Alan’s criticism of Wontumi comes after the former criticised his decision to break away from the NPP and contest as an independent candidate in the 2024 presidential elections.
Wontumi, in an interview on his TV station, Wontumi TV, on Monday, said Alan was ungrateful for the decision he took and that he (Alan) has only invited curses on himself by leaving the NPP.
“…President Kufour made you an ambassador and you were so happy. You (Alan), your girlfriends, your wife and your children enjoyed it so much. You sent them to good schools. President Kufuor also made you trade minister and because of this, you became so rich that you were nick-named Alan Cash.
“…You have enjoyed in the past because of the NPP. As for me, I think this resignation is a curse to him because the NPP has helped him. Look at how the party has helped you. If everyone in the NPP got what you have gotten from the party, none of them would complain of being mistreated,” he said in the Twi dialect.
The Ashanti Regional NPP chairman also issued a press statement directing all the chairpersons in the 47 constituencies in his region to promptly remove all campaign materials, including posters, banners, and flyers, bearing Kyerematen’s image and name from their party offices.
“In view of Hon. Alan Kyerematen’s resignation from the party, all his posters, banners, flyers, and paraphernalia at our party offices in all the constituencies must be removed with immediate effect. Once he has forfeited his membership, it is just right and fair that these items are removed from our offices,” the memo signed by Wontumi stated.
Interestingly, former Interior Minister Kwamena Bartels has criticised Mr. Kyerematen’s decision to resign from the NPP, describing it as the most detrimental choice in his political career urging the NPP leadership to graciously accept Mr. Kyerematen’s resignation and sever all ties with him.
“I felt sorry for him [Alan]; he has taken the worst decision he can ever take in his political life. He is finished as a politician. This is the end for him as a politician,” Bartels emphatically stated during an interview with Citi News, Mr. Bartels.
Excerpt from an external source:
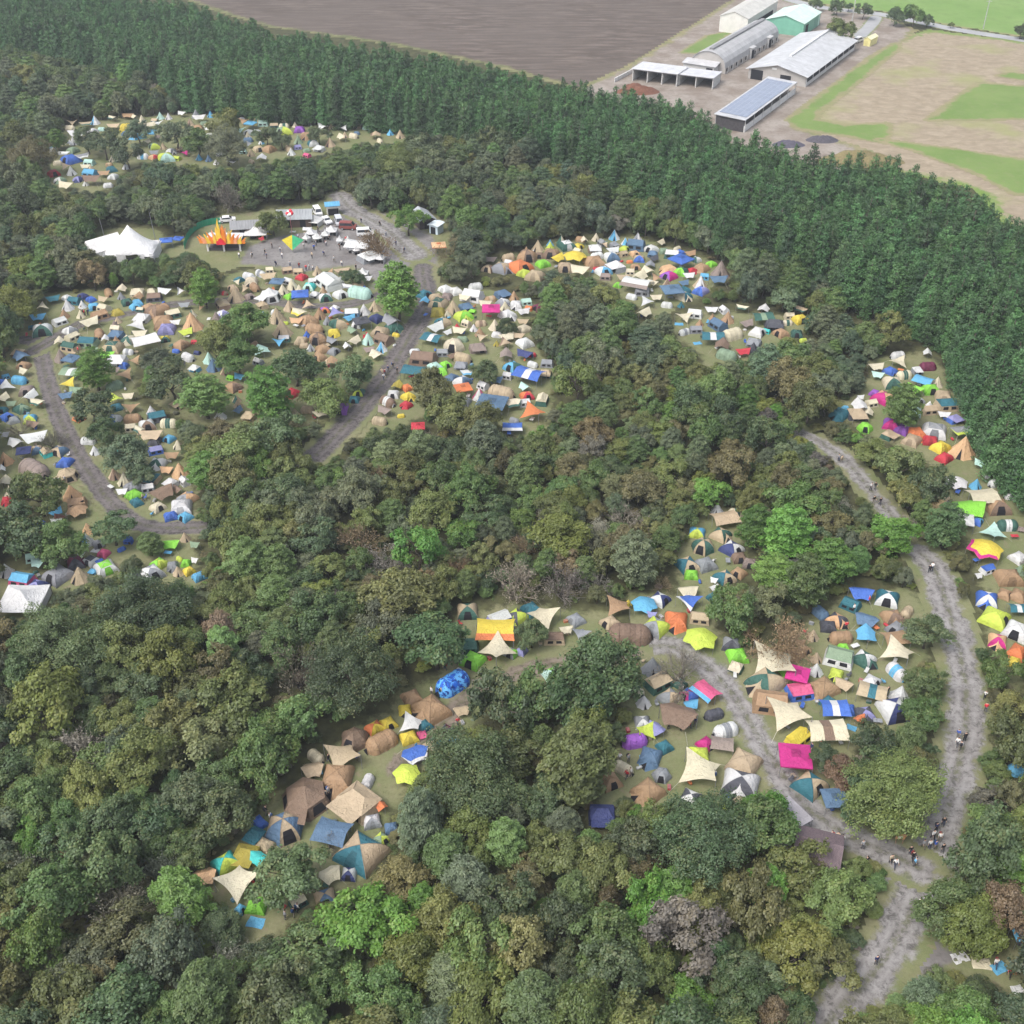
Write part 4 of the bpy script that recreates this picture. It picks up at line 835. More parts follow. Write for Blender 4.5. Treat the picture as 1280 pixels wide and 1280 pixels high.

When questioned about whether he believed Mr. Kyerematen had been treated unfairly within the party, the former Ablekuma North MP responded, “I won’t judge, but there are processes in the party for dealing with unfair treatment, and every human institution has these little skirmishes, and when they come, they are judged according to the laid-down processes.”
Bartels further encouraged the NPP not to attempt reconciliation with the former Trade and Industry Minister, emphasizing that this was not the first time Kyerematen had chosen to part ways with the party.
“It has happened twice, and we won’t allow it to happen thrice, and if the party has my views, it should gracefully accept it,” he asserted.